Total magnetic moment in an atom

Question

I have a doubt regarding the calculation of total angular momentum of electron in an atom. Which is the right way to do it?

Method 1:

Total magnetic moment
$$ \begin{align} \vec{\mu_J} &= \vec{\mu_L}+\vec{\mu_S} \\&= g_L \mu_B\vec{L}+g_s \mu_B\vec{S}. \end{align} $$ Since $g_L = -1$ and $g_S=-2$, $$\begin{align}\vec{\mu_J}& = -\mu_B\vec{L}-2\mu_B\vec{S} \\&= -\mu_B(\vec{L}+2\vec{S}),\end{align}$$ where $$|\mu_J|=\mu_B|\vec{L}+2\vec{S}|$$ and $$|\mu_J|=\mu_B\sqrt{|\vec{L}|^2+4|\vec{S}|^2+4\vec{L}.\vec{S}}.$$

Method 2:

Here we calculate Landé $g$ factor as $$g_J=1+\frac{j(j+1)+s(s+1)-l(l+1)}{2j(j+1)},$$ and then substitute in the equation:
$$|\mu_J| = g \frac{e\hbar}{2m}\sqrt{j(j+1)}.$$

I wanted to know what is wrong with method 1.

Answer 1

The problem is that you do two different things with the two methods. Method 1 gives you the (uniteresting) length of the combined mangetic moment vector while Method 2 gived you its expectation value in the quantization direction which is $\vec{J}=\vec{L}+\vec{S}$. $\vec{\mu}_J$ does obviously not point in the same direction as $\vec{J}$, because of the different g-factors $g_L$ and $g_S$.
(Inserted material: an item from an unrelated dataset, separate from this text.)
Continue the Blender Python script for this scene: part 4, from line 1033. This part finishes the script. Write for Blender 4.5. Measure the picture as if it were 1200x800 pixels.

If you want to use Method 1 to reproduce the $g_J$ from Method 2 you have to do the following: $$\vec{\mu}_J\cdot\vec{J}=-\mu_B(\vec{L}+2\vec{S})(\vec{L}+\vec{S}).$$ Compute this using $\vec{L}\cdot\vec{S}=\frac{1}{2}(\vec{J}^2-\vec{L}^2-\vec{S}^2)$ and you will reproduce $g_J$.